Exercise:
Scan the data below. Pull out each line where "this" occurs.

Excerpted records:

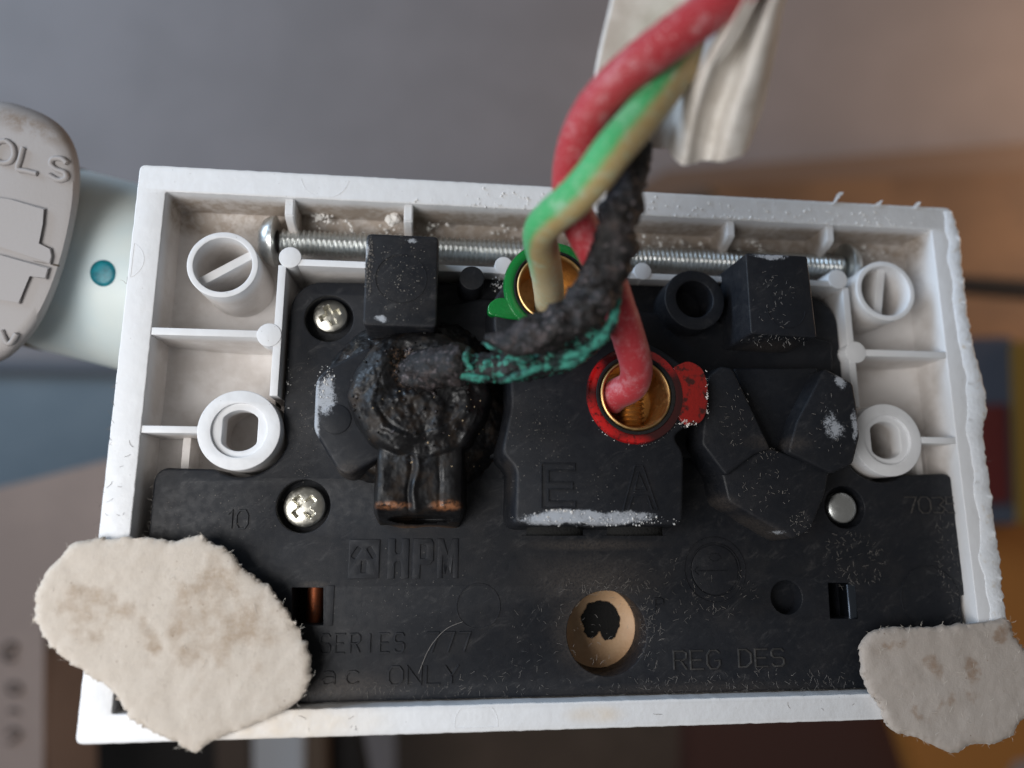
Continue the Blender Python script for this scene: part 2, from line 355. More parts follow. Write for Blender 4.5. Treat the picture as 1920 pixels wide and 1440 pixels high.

---

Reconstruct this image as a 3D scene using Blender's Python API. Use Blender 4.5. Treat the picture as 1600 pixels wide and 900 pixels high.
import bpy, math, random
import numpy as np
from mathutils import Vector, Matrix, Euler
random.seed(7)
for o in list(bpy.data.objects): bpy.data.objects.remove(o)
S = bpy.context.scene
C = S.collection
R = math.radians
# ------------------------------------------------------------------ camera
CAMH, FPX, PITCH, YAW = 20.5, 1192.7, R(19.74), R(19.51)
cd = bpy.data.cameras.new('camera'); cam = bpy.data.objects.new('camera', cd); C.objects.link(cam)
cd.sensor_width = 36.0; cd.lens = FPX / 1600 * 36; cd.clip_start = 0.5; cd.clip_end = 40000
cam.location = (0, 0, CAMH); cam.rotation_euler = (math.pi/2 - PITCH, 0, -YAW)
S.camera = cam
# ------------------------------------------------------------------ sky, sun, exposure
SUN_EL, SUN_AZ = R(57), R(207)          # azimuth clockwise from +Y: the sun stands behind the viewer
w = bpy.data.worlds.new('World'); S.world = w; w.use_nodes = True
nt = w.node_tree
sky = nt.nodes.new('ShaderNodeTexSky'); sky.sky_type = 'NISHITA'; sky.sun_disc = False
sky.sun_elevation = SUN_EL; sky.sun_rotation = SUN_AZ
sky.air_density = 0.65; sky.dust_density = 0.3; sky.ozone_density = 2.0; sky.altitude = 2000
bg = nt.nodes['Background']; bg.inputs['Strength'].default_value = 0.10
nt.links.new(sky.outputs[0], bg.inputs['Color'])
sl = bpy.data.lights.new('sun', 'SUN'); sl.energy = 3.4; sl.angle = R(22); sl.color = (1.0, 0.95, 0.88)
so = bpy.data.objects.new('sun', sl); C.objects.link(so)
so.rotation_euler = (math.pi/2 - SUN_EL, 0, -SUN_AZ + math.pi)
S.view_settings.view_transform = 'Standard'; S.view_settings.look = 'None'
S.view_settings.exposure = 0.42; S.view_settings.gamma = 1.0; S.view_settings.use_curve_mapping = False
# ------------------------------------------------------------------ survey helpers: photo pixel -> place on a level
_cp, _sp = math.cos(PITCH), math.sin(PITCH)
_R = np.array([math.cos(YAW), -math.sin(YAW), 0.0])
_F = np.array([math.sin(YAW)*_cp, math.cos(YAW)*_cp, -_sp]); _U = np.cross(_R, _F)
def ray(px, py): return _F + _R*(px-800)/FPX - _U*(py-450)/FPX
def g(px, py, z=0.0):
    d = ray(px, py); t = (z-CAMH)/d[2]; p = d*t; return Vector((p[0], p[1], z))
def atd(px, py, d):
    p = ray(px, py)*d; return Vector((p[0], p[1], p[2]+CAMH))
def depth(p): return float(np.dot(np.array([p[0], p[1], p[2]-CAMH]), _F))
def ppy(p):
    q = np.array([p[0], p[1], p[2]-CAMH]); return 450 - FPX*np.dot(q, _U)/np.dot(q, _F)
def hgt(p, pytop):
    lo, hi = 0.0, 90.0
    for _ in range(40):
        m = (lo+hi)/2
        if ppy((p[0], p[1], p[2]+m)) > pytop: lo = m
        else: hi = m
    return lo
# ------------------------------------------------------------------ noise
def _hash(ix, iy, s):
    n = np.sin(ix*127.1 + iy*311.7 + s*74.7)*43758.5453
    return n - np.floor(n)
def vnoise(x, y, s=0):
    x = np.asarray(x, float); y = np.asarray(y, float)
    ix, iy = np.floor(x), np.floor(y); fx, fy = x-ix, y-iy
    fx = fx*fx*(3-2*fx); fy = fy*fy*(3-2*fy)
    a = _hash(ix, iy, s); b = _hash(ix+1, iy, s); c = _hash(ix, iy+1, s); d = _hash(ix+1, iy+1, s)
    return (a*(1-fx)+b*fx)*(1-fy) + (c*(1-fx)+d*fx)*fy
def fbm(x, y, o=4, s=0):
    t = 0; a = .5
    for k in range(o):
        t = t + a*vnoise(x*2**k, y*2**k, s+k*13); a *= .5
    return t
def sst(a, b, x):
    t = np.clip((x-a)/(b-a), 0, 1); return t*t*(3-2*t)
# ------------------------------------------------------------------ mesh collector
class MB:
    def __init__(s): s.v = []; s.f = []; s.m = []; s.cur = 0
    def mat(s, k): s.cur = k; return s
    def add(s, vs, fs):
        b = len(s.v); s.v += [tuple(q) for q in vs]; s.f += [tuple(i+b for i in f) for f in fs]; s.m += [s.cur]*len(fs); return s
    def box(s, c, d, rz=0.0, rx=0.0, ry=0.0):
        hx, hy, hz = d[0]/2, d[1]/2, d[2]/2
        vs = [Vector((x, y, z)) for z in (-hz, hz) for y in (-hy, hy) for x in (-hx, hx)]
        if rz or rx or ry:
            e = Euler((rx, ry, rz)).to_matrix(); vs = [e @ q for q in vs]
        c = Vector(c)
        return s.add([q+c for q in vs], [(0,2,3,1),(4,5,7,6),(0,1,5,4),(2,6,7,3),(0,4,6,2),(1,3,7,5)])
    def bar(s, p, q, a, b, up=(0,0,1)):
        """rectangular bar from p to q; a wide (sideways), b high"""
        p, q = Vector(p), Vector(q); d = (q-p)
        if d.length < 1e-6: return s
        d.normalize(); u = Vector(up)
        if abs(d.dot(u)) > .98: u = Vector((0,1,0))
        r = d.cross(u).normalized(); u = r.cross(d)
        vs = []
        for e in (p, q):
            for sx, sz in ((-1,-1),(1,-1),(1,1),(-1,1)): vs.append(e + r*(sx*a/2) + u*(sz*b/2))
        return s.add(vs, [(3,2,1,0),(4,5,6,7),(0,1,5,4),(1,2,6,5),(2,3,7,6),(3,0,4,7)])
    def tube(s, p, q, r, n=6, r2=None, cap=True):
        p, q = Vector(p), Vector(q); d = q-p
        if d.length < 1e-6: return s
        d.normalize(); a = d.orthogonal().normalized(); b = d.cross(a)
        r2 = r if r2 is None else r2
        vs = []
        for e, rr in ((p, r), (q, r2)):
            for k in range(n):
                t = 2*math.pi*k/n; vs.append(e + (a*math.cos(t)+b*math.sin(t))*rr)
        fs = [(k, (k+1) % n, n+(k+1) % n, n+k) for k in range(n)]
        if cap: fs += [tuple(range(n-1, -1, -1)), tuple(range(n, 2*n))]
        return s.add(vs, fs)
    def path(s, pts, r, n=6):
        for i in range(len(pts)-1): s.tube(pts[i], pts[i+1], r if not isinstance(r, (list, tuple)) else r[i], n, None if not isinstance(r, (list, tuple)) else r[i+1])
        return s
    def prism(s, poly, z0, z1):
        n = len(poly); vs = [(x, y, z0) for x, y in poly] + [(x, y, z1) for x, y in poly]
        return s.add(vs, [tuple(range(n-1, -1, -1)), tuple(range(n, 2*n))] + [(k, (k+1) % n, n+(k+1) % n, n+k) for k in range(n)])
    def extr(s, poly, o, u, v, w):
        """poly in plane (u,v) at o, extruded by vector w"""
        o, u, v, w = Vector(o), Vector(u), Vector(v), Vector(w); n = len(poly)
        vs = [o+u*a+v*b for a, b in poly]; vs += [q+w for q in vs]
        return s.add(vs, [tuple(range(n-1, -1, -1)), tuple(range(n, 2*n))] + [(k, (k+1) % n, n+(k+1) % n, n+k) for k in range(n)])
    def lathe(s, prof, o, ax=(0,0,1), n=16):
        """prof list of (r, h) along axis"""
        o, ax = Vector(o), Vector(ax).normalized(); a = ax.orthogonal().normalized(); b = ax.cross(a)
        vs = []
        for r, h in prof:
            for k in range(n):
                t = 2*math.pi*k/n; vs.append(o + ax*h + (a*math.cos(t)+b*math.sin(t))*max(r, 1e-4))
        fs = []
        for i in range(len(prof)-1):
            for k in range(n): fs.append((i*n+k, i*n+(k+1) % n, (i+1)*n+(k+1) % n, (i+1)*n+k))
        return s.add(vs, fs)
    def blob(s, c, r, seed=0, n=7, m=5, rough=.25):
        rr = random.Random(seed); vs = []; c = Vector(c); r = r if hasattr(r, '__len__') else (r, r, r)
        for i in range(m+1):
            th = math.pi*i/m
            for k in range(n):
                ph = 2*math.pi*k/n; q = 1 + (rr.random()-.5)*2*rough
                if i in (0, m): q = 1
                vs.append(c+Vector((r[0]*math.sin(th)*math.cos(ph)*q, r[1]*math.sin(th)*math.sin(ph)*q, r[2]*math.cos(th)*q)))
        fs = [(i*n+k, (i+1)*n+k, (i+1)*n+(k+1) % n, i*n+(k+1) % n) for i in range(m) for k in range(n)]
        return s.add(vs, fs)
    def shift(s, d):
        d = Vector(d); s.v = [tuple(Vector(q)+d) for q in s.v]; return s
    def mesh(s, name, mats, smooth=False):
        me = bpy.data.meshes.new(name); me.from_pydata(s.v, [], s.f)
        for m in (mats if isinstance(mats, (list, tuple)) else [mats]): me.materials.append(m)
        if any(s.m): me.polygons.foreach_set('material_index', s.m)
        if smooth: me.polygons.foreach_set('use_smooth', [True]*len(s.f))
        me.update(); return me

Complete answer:
Continue the Blender Python script for this scene: part 2, from line 355. More parts follow. Write for Blender 4.5. Treat the picture as 1920 pixels wide and 1440 pixels high.
Reconstruct this image as a 3D scene using Blender's Python API. Use Blender 4.5. Treat the picture as 1600 pixels wide and 900 pixels high.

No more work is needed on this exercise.